[Do this] Everything from the first line to the line containing "return d[..., 0] * t, d[..., 1] * t" is to be repeated exactly; nothing past it.

[Given information]
--
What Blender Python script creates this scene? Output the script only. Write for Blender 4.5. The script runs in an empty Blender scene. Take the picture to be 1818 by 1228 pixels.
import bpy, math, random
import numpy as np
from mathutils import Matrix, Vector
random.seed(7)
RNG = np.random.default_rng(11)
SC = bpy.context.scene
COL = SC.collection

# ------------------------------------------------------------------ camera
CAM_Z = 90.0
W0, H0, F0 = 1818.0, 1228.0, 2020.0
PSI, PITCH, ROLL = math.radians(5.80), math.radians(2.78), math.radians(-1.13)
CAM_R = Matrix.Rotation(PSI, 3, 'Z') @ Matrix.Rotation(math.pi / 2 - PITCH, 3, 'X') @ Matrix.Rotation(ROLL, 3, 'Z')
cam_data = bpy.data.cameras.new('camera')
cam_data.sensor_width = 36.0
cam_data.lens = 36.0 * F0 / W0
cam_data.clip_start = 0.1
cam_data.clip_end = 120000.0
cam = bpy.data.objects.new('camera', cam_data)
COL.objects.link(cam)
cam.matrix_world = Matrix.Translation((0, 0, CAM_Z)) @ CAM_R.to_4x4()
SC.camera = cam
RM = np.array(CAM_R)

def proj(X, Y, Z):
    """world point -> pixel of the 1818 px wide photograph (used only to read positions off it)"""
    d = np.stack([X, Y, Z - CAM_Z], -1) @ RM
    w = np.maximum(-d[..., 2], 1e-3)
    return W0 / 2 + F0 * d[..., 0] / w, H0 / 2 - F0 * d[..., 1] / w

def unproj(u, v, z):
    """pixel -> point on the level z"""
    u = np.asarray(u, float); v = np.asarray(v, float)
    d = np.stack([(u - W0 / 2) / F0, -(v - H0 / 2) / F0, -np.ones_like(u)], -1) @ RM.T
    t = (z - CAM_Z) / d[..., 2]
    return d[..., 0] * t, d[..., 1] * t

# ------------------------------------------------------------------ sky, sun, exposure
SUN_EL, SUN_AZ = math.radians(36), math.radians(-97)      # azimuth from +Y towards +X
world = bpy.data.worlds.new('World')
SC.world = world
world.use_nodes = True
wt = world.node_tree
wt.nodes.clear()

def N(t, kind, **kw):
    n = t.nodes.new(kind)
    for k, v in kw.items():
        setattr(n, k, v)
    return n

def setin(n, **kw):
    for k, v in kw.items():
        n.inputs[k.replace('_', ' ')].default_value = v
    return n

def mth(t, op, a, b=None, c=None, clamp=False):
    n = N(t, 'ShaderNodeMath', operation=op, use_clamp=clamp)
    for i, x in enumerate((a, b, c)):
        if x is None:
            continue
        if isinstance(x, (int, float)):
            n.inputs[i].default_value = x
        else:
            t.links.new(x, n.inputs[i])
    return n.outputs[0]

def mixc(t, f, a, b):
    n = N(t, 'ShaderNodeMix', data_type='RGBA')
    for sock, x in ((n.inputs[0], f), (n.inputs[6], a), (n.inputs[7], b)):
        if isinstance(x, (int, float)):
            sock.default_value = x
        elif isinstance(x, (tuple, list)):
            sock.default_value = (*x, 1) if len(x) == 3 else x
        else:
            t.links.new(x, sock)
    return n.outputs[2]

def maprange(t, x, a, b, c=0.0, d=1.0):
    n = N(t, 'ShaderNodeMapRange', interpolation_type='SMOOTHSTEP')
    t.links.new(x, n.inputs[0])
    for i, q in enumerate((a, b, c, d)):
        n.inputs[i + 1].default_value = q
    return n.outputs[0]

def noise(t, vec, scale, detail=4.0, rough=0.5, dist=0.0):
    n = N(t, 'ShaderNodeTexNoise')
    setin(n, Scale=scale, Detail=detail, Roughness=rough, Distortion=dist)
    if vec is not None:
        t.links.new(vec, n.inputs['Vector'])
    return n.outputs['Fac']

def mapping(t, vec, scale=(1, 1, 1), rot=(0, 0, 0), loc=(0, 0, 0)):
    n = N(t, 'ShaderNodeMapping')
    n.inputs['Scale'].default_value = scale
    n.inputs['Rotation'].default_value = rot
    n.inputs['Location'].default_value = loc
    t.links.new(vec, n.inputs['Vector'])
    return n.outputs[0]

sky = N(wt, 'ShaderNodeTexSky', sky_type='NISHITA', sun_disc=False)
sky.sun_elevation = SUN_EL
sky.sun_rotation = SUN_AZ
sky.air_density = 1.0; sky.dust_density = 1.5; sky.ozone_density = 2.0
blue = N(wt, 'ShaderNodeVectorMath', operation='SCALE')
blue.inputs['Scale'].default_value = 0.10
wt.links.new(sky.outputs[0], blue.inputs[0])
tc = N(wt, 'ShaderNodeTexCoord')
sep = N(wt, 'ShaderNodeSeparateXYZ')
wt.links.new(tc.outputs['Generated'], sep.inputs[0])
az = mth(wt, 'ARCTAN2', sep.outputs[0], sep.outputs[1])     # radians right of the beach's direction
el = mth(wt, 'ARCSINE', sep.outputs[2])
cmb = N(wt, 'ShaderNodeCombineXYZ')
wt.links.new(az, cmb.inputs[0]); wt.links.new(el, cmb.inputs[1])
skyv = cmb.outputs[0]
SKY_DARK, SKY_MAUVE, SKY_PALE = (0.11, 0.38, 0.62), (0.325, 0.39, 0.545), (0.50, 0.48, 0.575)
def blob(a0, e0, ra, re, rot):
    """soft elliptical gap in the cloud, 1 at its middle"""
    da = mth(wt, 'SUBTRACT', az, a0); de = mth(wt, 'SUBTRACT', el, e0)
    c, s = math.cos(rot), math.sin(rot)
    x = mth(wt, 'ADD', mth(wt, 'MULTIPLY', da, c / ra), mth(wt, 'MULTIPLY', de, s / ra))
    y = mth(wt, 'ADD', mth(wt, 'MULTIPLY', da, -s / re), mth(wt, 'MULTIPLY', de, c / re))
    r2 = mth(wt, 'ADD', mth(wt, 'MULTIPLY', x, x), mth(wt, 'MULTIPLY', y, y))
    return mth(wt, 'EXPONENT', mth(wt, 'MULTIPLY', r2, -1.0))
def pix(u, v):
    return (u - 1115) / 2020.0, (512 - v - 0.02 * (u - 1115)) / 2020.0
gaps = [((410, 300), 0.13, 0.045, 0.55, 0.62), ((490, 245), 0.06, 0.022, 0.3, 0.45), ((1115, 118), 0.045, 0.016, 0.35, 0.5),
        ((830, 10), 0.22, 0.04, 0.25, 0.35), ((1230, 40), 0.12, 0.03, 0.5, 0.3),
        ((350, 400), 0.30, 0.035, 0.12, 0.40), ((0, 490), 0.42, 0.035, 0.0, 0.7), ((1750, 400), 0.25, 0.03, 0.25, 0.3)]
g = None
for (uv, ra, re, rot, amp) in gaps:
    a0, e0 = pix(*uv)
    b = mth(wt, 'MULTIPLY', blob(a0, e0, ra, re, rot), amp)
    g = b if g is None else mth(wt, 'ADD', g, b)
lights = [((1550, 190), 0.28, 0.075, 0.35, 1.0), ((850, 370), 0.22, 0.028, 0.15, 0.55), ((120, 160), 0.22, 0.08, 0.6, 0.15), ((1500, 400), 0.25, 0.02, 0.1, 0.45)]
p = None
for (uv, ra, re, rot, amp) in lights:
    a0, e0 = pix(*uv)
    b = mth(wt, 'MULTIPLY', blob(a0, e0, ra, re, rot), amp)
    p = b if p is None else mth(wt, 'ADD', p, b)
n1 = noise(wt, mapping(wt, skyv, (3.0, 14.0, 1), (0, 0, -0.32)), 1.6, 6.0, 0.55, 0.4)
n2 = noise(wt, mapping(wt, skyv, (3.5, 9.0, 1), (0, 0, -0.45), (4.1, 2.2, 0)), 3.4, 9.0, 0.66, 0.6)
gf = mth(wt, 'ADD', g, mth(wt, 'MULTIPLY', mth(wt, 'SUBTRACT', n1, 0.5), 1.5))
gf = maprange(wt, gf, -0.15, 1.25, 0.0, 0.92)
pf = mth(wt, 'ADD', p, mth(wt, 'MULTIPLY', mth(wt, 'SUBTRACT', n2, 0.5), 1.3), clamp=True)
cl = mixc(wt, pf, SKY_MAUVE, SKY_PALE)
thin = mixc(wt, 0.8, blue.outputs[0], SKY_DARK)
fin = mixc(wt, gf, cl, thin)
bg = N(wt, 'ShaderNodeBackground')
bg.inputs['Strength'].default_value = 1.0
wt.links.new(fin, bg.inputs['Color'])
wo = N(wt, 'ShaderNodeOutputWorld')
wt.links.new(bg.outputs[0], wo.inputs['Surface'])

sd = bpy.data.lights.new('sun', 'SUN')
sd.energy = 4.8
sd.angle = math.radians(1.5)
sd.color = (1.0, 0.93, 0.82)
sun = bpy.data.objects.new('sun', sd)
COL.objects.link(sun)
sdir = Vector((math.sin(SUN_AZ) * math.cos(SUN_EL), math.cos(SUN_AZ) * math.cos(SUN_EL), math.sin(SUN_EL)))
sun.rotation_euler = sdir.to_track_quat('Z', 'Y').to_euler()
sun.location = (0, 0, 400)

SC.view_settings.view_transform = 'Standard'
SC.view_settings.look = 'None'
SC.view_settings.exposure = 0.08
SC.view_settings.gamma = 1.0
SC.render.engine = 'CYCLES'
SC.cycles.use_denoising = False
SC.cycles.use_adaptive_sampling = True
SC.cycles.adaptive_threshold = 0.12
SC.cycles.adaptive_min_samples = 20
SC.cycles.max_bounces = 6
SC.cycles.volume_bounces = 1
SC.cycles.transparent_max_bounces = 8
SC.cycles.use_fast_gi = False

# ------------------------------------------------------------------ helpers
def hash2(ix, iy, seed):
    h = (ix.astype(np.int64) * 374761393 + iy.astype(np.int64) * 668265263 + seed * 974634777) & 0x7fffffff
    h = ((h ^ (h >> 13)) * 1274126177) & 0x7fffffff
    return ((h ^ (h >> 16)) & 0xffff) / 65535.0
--
[Final answer]
What Blender Python script creates this scene? Output the script only. Write for Blender 4.5. The script runs in an empty Blender scene. Take the picture to be 1818 by 1228 pixels.
import bpy, math, random
import numpy as np
from mathutils import Matrix, Vector
random.seed(7)
RNG = np.random.default_rng(11)
SC = bpy.context.scene
COL = SC.collection

# ------------------------------------------------------------------ camera
CAM_Z = 90.0
W0, H0, F0 = 1818.0, 1228.0, 2020.0
PSI, PITCH, ROLL = math.radians(5.80), math.radians(2.78), math.radians(-1.13)
CAM_R = Matrix.Rotation(PSI, 3, 'Z') @ Matrix.Rotation(math.pi / 2 - PITCH, 3, 'X') @ Matrix.Rotation(ROLL, 3, 'Z')
cam_data = bpy.data.cameras.new('camera')
cam_data.sensor_width = 36.0
cam_data.lens = 36.0 * F0 / W0
cam_data.clip_start = 0.1
cam_data.clip_end = 120000.0
cam = bpy.data.objects.new('camera', cam_data)
COL.objects.link(cam)
cam.matrix_world = Matrix.Translation((0, 0, CAM_Z)) @ CAM_R.to_4x4()
SC.camera = cam
RM = np.array(CAM_R)

def proj(X, Y, Z):
    """world point -> pixel of the 1818 px wide photograph (used only to read positions off it)"""
    d = np.stack([X, Y, Z - CAM_Z], -1) @ RM
    w = np.maximum(-d[..., 2], 1e-3)
    return W0 / 2 + F0 * d[..., 0] / w, H0 / 2 - F0 * d[..., 1] / w

def unproj(u, v, z):
    """pixel -> point on the level z"""
    u = np.asarray(u, float); v = np.asarray(v, float)
    d = np.stack([(u - W0 / 2) / F0, -(v - H0 / 2) / F0, -np.ones_like(u)], -1) @ RM.T
    t = (z - CAM_Z) / d[..., 2]
    return d[..., 0] * t, d[..., 1] * t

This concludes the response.